▶ [WHAT YOU WILL DO]
Find every line in the records below that contains the word "picture", and copy each such line.

▶ [DATA PROVIDED]
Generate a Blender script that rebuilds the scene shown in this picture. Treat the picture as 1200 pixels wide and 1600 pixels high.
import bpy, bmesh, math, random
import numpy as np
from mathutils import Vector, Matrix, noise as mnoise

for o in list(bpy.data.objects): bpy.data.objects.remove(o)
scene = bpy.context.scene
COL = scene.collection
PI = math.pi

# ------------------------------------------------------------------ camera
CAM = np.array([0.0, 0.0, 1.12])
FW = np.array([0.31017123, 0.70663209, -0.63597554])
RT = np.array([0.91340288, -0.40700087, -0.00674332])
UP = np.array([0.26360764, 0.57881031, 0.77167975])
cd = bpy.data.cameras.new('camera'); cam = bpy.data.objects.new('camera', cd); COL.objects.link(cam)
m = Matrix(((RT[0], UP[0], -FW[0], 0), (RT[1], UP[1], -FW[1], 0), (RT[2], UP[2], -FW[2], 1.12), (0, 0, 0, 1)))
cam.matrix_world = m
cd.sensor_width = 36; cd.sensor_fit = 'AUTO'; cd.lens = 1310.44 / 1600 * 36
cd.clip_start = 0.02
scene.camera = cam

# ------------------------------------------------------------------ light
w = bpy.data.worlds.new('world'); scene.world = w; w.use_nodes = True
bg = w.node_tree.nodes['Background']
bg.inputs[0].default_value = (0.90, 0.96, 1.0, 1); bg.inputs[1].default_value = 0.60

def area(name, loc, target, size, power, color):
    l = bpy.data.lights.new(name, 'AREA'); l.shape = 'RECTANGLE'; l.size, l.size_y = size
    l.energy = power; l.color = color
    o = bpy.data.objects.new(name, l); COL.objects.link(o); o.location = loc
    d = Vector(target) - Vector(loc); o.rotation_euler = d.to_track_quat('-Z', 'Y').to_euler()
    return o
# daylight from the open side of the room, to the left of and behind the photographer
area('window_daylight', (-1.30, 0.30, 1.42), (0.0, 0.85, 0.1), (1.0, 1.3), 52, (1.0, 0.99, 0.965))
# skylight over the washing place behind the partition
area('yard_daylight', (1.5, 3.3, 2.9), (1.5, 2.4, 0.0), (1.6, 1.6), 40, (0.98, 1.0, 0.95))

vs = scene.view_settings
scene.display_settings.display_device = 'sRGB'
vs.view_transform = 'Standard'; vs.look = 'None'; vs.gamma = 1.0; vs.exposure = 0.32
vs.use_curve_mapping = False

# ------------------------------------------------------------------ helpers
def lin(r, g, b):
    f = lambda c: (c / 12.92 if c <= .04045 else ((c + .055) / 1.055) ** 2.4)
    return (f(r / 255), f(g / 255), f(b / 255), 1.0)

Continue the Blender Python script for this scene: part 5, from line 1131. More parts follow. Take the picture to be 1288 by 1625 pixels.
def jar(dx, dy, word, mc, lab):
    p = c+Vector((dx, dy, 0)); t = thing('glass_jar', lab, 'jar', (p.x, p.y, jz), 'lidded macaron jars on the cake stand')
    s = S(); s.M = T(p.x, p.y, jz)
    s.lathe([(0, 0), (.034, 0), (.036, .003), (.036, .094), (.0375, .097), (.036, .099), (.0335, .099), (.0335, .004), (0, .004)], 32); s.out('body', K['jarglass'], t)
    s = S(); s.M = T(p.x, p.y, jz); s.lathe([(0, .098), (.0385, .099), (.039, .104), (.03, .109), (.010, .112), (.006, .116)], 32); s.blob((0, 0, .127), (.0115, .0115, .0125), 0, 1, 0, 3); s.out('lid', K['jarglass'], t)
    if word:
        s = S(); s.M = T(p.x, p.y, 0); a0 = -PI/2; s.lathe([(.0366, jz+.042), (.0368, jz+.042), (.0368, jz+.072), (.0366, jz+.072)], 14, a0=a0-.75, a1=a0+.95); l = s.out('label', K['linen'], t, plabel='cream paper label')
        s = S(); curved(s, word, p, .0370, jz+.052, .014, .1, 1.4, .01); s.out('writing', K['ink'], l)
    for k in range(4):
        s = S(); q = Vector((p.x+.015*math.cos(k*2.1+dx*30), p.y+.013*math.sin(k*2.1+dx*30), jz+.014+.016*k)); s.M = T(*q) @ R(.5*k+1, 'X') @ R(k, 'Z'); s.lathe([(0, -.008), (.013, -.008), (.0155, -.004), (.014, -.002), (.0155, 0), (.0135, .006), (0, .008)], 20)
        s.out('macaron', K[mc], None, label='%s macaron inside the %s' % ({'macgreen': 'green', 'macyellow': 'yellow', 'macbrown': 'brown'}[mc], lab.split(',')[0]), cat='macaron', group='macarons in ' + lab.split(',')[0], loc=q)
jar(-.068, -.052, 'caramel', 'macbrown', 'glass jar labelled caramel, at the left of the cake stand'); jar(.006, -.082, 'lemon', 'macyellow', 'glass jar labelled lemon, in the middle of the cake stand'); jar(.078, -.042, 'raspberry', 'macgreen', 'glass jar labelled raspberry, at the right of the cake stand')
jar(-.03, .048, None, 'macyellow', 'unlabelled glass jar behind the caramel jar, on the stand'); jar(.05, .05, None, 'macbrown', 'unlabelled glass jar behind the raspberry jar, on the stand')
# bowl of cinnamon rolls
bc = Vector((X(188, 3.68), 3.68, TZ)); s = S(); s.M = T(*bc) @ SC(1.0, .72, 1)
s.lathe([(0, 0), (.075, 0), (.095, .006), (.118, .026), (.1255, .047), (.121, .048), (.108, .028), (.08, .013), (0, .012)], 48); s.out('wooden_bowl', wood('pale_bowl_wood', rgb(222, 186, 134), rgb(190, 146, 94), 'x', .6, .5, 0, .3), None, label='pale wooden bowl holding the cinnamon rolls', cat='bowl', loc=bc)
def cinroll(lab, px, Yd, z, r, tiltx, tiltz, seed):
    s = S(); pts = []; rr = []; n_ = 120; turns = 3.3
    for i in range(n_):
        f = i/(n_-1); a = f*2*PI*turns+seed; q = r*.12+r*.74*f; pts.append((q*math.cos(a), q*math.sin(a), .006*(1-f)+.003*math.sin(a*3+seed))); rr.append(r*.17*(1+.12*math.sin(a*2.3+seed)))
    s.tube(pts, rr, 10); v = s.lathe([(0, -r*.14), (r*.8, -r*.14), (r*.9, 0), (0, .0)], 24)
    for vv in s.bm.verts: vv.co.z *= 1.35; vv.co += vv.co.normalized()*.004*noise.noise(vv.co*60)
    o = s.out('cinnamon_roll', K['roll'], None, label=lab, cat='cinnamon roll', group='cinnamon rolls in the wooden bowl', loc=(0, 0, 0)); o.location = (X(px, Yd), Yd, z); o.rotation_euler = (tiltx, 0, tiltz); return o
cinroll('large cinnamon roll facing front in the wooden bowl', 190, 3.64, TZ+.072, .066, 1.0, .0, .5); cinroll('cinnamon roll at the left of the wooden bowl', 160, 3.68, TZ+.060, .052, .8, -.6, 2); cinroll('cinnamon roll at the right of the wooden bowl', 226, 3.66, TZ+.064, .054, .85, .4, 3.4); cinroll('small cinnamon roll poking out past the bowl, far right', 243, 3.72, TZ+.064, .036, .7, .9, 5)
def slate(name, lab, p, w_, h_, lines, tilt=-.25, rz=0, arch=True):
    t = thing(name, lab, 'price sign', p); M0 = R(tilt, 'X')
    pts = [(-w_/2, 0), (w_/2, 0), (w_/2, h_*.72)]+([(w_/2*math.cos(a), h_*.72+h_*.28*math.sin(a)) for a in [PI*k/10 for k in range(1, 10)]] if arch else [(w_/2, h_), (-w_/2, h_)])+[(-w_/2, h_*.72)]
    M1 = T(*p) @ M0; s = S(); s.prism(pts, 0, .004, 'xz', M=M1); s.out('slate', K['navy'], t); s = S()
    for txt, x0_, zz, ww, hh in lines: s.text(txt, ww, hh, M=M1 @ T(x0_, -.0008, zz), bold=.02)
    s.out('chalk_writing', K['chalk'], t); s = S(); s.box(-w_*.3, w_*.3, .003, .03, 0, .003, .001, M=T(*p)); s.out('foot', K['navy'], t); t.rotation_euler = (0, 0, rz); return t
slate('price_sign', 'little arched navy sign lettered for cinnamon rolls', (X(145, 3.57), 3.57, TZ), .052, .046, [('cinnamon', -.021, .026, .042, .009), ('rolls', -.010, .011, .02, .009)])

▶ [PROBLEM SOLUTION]
Generate a Blender script that rebuilds the scene shown in this picture. Treat the picture as 1200 pixels wide and 1600 pixels high.
Continue the Blender Python script for this scene: part 5, from line 1131. More parts follow. Take the picture to be 1288 by 1625 pixels.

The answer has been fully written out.